"What is it dad?"
"It's Sputnik."
"What's Sputnik?" I wondered
"It's a big metal ball."
"How did it get up there?'
"The Russians sent it up on a rocket."
In my minds eye I saw the kind of rocket you saw in an illustration from a Jules Verne book of that era hurtling into space, and someone opening a window and throwing out a big silver ball, (which could have been pretty much the way my non-technical father saw it too).
"Why?" I ask
"To frighten us", said Dad.
I looked skyward again, "Why are you frightened Dad?'

Almost before we knew it there were manned Mercury, Soyuz and Apollo missions taking off with almost monotonous regularity, and Chip, Chuck and Buzz achieved a highest ever rating on the favorite baby names index. One day in orbit doubled to two which doubled to four, then something circled the Moon and came back again.

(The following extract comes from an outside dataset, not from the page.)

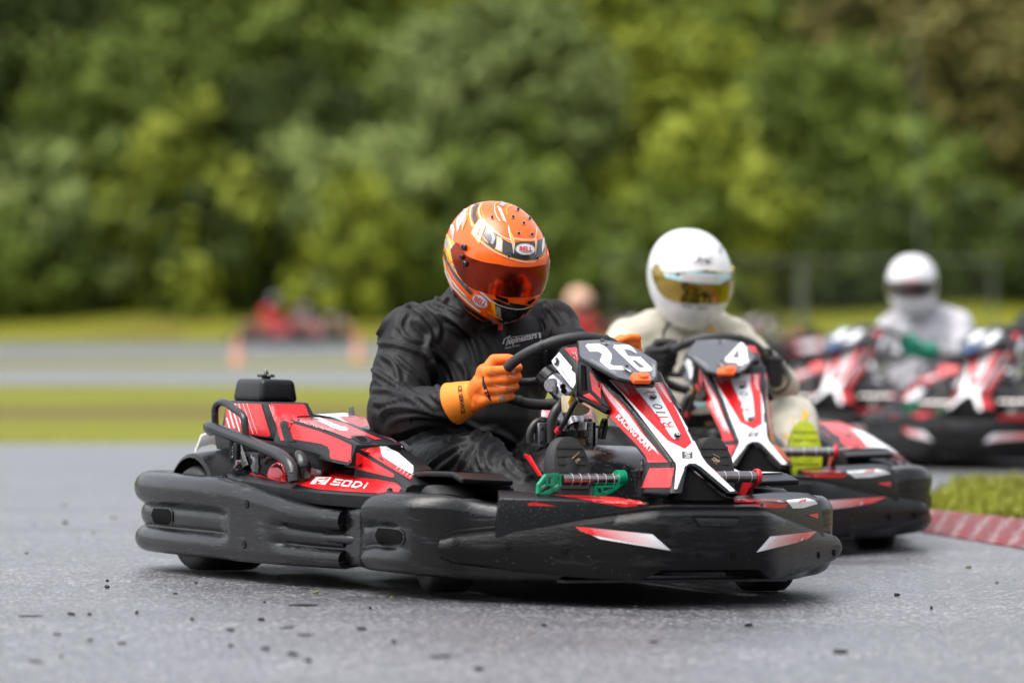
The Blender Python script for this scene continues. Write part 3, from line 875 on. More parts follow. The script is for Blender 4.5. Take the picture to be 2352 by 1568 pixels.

Abandoning the Luna program, probably because it seemed rather pointless sending an endless procession of people to have a walk around on the Moon and bring back some pet rocks at great risk and exorbitant cost, NASA turned it's attention to the international space station and the Shuttle program. Communication satellites, GPS, Star Wars defence shield, the Hubble telescope were all soon in close Earth orbit along with a massive assortment of other junk that made it look to passing ET's like the inhabitants of Earth were having a garage sale. Deciding to investigate further, they have over the past decades inserted anal probes into every farmer between Chicago and Las Vegas and have come to the inevitable conclusion that the assholes are all the same.
In 1998, Bruce Willis valiantly and courageously sacrificed his life in a Christ like display of taking one for the team, when he blew himself to smithereens with a thermo nuclear device so as humanity would avoid a collision with a near Earth asteroid and Ben Affleck could marry Steve Tyler's daughter.
Now the shuttle program has ended with no imminent replacement and the only country left with a viable space program is Russia. So it is Russia who will supply the space station and maintain the satellites. It's Russia who will polish the lens of Hubble telescope and dust of the US strategic defense lasers.
Wait a minute ...., weren't they put their to protect us from, from the frikkin' RUSSIANS!!?
Would a Russian sacrifice him or herself to blow up a near Earth asteroid? Would a Russian care if the Strategic Defence System fell out of the sky? Do Russians even know who Steve Tyler is and would they care who his daughter married? (They've got plenty of brides to get rid of themselves - check out the internet). They've got the yanks to set it all up and now they have control!! AAAAAAAAGH! It's all been a hideous plot hatched behind the Iron Curtain. The dogs, the yanks and the chimps all duped!
Dad you were right to be frightened.